##### Data segment #####
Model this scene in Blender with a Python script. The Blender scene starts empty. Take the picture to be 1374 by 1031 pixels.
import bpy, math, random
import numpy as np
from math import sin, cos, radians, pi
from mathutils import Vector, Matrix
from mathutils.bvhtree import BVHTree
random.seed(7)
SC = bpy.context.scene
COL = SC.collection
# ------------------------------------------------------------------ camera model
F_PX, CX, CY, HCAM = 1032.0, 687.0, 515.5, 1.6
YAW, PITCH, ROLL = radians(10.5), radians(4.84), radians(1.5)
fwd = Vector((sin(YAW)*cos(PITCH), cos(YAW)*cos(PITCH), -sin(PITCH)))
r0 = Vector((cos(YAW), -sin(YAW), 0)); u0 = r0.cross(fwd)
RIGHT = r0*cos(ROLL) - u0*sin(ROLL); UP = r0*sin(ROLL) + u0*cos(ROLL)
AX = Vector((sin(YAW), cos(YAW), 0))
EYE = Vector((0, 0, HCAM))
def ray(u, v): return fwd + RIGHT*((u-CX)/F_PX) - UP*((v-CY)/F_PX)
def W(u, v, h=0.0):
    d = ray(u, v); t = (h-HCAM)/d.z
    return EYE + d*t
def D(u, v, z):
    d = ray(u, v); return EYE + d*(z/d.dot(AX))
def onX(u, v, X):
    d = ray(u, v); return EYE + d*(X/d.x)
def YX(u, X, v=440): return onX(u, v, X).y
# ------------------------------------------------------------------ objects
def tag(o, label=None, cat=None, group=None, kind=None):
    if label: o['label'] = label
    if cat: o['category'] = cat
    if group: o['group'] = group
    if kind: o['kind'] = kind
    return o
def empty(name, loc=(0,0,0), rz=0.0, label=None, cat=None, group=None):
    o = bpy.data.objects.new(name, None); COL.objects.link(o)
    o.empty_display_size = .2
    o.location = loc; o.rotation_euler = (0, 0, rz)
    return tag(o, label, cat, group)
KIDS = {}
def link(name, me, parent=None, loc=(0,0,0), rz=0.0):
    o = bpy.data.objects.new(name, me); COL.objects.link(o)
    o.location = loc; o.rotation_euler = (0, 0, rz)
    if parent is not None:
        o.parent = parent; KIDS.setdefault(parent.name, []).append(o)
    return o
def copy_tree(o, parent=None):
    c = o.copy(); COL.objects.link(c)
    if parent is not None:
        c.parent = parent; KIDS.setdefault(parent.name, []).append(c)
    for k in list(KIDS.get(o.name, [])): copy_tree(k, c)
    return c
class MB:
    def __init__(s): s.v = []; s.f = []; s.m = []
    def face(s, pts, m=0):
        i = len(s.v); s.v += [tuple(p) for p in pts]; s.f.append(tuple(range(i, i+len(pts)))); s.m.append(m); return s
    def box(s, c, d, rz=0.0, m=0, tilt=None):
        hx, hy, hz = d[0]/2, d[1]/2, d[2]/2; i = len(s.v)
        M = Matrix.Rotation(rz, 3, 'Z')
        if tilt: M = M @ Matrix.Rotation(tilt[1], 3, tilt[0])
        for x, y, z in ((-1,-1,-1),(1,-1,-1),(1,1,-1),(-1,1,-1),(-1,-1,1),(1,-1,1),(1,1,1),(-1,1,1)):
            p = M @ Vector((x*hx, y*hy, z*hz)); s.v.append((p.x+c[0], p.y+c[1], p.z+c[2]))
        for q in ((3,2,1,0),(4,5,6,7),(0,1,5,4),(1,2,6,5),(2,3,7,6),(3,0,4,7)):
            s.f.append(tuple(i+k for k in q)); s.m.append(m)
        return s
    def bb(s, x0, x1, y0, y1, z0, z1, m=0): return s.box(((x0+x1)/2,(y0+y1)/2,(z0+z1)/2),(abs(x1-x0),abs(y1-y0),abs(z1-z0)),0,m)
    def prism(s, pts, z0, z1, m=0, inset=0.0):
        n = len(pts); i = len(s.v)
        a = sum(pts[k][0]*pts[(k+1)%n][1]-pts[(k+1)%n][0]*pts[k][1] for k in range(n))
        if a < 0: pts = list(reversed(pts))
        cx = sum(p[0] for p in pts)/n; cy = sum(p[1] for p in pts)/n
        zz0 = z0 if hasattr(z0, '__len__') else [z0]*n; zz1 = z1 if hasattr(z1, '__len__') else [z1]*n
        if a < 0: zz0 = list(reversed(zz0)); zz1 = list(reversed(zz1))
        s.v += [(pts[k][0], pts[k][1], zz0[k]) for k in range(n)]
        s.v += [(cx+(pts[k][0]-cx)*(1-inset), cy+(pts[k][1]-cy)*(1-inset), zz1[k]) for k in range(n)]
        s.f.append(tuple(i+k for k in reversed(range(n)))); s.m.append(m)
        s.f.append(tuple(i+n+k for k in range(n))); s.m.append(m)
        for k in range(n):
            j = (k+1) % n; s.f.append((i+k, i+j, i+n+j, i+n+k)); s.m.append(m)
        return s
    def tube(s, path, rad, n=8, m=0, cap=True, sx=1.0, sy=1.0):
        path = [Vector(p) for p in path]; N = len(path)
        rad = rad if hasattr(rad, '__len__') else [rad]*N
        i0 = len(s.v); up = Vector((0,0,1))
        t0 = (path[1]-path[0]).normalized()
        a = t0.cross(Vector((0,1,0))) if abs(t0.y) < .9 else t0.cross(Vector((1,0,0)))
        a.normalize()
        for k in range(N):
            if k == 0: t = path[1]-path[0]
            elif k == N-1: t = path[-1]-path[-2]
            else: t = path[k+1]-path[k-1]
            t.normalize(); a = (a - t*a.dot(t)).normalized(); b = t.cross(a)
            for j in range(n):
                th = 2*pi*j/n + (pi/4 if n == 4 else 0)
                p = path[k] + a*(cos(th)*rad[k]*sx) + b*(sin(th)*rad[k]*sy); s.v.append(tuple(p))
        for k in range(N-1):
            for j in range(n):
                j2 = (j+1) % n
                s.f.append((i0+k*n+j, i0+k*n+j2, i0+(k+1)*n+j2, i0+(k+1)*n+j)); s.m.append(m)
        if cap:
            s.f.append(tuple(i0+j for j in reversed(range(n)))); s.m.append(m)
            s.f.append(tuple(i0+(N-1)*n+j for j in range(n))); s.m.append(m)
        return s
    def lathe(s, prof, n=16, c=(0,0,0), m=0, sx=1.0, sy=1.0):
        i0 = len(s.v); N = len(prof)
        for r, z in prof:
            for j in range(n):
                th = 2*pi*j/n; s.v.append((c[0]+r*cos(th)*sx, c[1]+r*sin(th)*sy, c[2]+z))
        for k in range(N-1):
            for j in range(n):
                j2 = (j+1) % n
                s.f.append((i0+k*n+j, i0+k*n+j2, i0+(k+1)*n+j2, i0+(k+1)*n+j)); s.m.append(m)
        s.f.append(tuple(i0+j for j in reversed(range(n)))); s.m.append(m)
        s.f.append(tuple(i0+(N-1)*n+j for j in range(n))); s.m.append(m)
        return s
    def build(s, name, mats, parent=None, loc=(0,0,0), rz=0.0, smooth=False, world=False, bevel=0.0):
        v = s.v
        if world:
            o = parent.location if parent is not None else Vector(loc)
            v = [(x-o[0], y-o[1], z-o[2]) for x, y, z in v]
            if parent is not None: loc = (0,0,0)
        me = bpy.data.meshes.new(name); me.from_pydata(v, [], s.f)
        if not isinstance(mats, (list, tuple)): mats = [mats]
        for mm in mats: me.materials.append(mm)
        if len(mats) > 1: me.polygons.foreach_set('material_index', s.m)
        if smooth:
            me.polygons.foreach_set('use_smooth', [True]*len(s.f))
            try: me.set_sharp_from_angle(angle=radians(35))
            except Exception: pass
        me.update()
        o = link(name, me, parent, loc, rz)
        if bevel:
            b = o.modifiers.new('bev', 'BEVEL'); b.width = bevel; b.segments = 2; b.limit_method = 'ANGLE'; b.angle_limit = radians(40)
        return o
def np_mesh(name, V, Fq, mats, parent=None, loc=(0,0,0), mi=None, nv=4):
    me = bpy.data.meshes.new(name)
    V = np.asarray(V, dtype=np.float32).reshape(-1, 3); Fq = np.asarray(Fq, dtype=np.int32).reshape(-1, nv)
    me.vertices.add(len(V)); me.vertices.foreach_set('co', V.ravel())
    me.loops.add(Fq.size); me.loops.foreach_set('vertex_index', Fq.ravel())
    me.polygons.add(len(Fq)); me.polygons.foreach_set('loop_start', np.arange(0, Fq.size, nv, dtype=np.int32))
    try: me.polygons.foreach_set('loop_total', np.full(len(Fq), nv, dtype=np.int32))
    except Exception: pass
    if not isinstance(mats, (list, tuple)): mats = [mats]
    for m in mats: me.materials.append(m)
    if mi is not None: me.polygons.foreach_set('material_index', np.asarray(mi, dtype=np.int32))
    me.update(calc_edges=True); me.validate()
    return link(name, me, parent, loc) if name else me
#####
#### Exercise task
Where does the word "scene" appear? Return each line that holds it.

#### Reply
Model this scene in Blender with a Python script. The Blender scene starts empty. Take the picture to be 1374 by 1031 pixels.
SC = bpy.context.scene